The first Coal and Iron Police were established in Schuylkill County, Pennsylvania, under the supervision of the Pinkerton Detective Agency. Although the Coal and Iron Police nominally existed solely to protect property, in practice the companies used them as strikebreakers.[2] The coal miners called them "Cossacks" and "Yellow Dogs."[3] For one dollar each, the state sold to the mine and steel mill owners commissions conferring police power upon whomever the owners selected. Often common gunmen, hoodlums, and adventurers were hired to fill these commissions and they served their own interests by causing the violence and terror that gave them office. The coal and iron police worked with the Pinkertons to suppress the Molly Maguires.

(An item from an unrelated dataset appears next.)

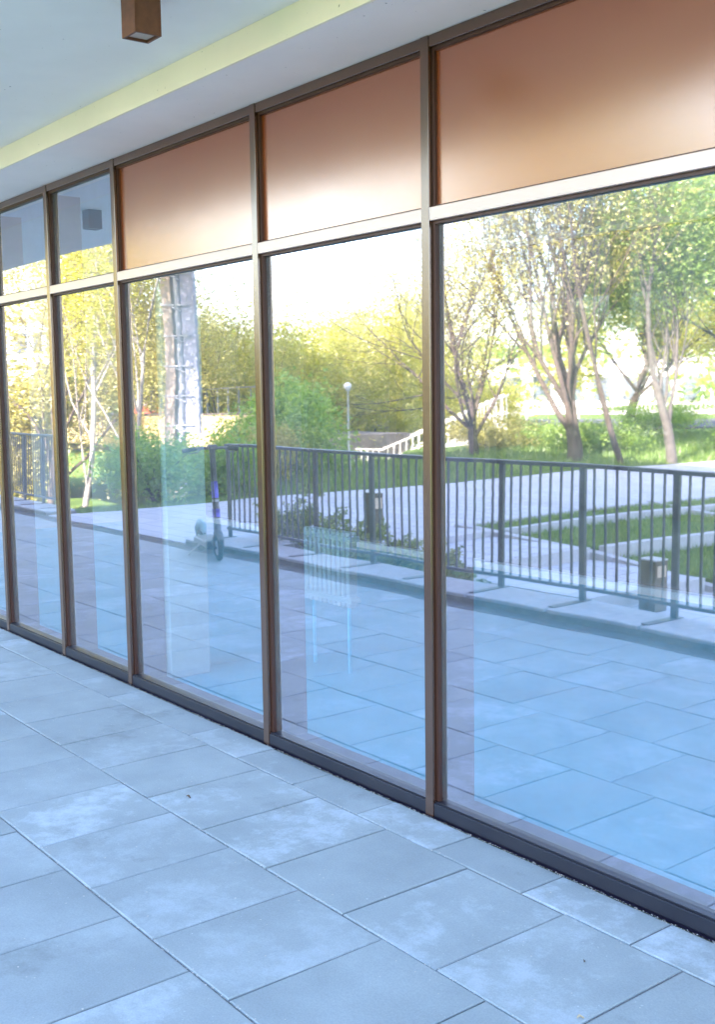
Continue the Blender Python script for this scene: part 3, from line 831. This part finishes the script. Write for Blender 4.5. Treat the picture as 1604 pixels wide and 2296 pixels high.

[edit] Beginning of the End

The end of the Coal and Iron Police began in 1902 during what became known as The Great Anthracite Strike. It began May 15 and lasted until October 23. The strike led to violence throughout seven counties and caused a nationwide coal shortage, driving up the price of anthracite coal. The strike did not end until President Theodore Roosevelt intervened. In the aftermath of the strike, there was growing determination that peace and order should be maintained by regularly appointed and responsible officers employed by the public. This led to the formation of the Pennsylvania State Police on May 2, 1905 when Senate Bill 278 was signed into law by Governor Samuel W. Pennypacker.[4] The stated purpose was to act as fire, forest, game and fish wardens, and to protect the farmers, but some observers felt that it really was to serve the interests of the Coal and Iron operators because the same legislation created a "trespassing offense" that wherever a warning sign was displayed; a person could be arrested and fined ten dollars. This was seen as a direct assault on picketing.[5]

However the Coal and Iron Police continued to exist even after the establishment of the state police. Indeed, a July 25, 1922 article dealing with Colver, The Johnstown Tribune noted that additional Coal and Iron Police were hired during the miner's strike of 1922.[6]

In 1931 then Governor Gifford Pinchot revoked all outstanding commissions for private police forces and refused to issue new ones, thereby effectively ending the industrial police system in Pennsylvania.[7] The reasons for his act are not clear and may have included political payback for his defeat in a 1926 campaign by a candidate from Indiana County who had the strong support of the coal and steel operators, a political gesture to the rising labor movement of the 1930s, personal disgust with the excesses of the Coal and Iron Police, or some combination thereof.